Napisane przez Tomasz Niejadlik, dnia 17 września 2019 23:53
71 medali w tym 20 złotych, 27 srebrnych i 24 brązowe zdobyli reprezentanci Polski na zakończonych w niedzielę mistrzostwach Starego Kontynentu. Ten dorobek dał ostatecznie ósme miejsce w klasyfikacji medalowej.
Mniej krążków od naszych mastersów, bo 65, zdobyli Szwedzi, jednakże w tym zestawieniu w pierwszej kolejności brane pod uwagę są złota, a tych reprezentacja „Trzech Koron” wywalczyła od dwa więcej niż Polacy, stąd to Skandynawowie zajęli siódmą lokatę. W klasyfikacji medalowej triumfowali gospodarze – Włosi, przed Niemcami i reprezentacją Wielkiej Brytanii i Irlandii Północnej.
Dla porównania, przed dwoma laty w duńskim Aarhus Biało-Czerwoni sięgnęli po 63 medale, w tym aż 30 złotych, jednak dało to finalnie dopiero dziewiątą pozycję, czyli o jedną niżej niż w Wenecji. Co ciekawe, do rywalizacji w dwóch ostatnich edycjach czempionatu zgłosiła się identyczna ilość reprezentantów Polski – 122 osób. We Włoszech w zmaganiach wzięło udział ostatecznie 108 naszych lekkoatletów i lekkoatletek. Na uwagę zasługuje też fakt, że ustanowili oni aż 27 nowych rekordów kraju i jeden rekord Europy. Jego autorką jest Danuta Woszczek (kategoria W40), która w biegu na 2000 metrów z przeszkodami uzyskała rezultat 7:00:02.
Oto pełna lista polskich medalistów i rekordów ustanowionych przez naszych reprezentantów – KLIKNIJ.
W tym miejscu z pewnością warta podkreślenia jest też postawa Jakuba Adamczyka, który nie tylko triumfował w biegach na 400 metrów („płaskie” i przez płotki), ale bardzo niewiele brakowało mu do ustanowienia dwóch doprawdy znakomitych rekordów Polski. W tym przypadku zabrakło jedynie... dni. Reprezentant warszawskiej Polonii startował bowiem jeszcze w kategorii M35, a już za tydzień, 26. września, dołączy do grona czterdziestolatków. Aktualne rekordy kraju M40 wynoszą: 400m - 52.26s (Mirosław Szynkowski) i 400ppł - 59.92s (Andrzej Osiński). Adamczyk we Włoszech uzyskał rezultaty: 50.15s i 54.22s. Wyniki te dawałyby Polakowi ponadto wysokie miejsca w tabelach historycznych w Europie i na świecie w M40.

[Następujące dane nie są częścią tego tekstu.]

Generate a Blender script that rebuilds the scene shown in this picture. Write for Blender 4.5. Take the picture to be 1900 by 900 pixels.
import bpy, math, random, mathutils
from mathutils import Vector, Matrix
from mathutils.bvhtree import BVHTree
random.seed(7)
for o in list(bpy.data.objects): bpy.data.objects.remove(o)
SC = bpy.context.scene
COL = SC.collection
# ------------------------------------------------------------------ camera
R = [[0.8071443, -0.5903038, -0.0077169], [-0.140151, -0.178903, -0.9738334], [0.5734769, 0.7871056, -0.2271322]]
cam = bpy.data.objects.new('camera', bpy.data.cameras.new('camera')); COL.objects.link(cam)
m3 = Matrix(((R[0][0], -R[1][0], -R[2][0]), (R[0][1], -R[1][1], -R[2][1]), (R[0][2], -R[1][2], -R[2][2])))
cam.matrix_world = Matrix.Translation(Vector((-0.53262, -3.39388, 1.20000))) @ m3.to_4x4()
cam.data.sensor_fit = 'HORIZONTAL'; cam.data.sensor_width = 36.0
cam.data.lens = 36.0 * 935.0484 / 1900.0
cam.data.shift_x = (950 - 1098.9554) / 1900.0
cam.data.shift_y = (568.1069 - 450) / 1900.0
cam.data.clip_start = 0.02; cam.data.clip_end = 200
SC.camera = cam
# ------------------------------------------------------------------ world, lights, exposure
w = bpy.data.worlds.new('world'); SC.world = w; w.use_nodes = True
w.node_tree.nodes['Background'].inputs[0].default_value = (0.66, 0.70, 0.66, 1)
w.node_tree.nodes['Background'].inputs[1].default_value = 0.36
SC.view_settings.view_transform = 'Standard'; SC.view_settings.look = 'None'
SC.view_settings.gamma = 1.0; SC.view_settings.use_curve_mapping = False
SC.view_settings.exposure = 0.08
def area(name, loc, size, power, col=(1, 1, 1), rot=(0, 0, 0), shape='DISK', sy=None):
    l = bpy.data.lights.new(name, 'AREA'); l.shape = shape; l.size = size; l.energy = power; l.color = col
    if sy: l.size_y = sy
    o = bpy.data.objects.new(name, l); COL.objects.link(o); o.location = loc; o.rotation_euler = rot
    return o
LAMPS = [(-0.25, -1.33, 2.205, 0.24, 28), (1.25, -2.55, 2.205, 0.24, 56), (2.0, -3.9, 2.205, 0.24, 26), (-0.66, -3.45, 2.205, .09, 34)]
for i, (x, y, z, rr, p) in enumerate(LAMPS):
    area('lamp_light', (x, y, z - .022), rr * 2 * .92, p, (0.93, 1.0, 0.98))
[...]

Pięcioro naszych zawodników zdobyło po dwa złote medale w konkurencjach indywidualnych. Poza wspominanym Adamczykiem byli to: Marek Mielcarek, Mariusz Walczak, Małgorzata Gąsowska (trzecie złoto w sztafecie 4x100 m) i Aneta Lemiesz (podobnie jak przed dwoma laty wygrała 400 m i 800 m).
Z postawy naszej kadry na mistrzostwach, które de facto odbyły się w Jesolo, Caorle i Eraclei zadowolone są władze związku.
To dobry występ i naprawdę przyzwoity wynik w końcowej klasyfikacji medalowej – stwierdza Wacław Krankowski, Prezes Polskiego Związku Lekkiej Atletki Masters. - Oczywiście, dorobek Włochów, Niemców czy Brytyjczyków jest pod tym kątem bardziej okazały, ale w tym miejscu trzeba wziąć pod uwagę liczebność reprezentacji. Nie wszyscy nasi znakomici zawodnicy mogli wziąć udział w rywalizacji we Włoszech. Tak było chociażby z nauczycielami, którzy dopiero co rozpoczęli nowy rok szkolny. Niektórym przytrafiły się kontuzje, inni na ten wyjazd nie mogli pozwolić sobie ze względów finansowych. Ogólnie jednak z tego startu jesteśmy zadowoleni. Co do samych mistrzostw, to odnotować trzeba sporą ilość wpadek organizacyjnych. Tak było chociażby z chodem ulicznym na 10 kilometrów, gdzie przygotowana trasa ostatecznie okazała się krótsza, przez co po zawodach anulowano wszystkie ustanowione rekordy.
W zmaganiach wzięli udział reprezentanci 43 europejskich krajów. Organizatorzy poza konkurencją dopuścili do startu także sporą grupę zawodniczek i zawodników z innych kontynentów.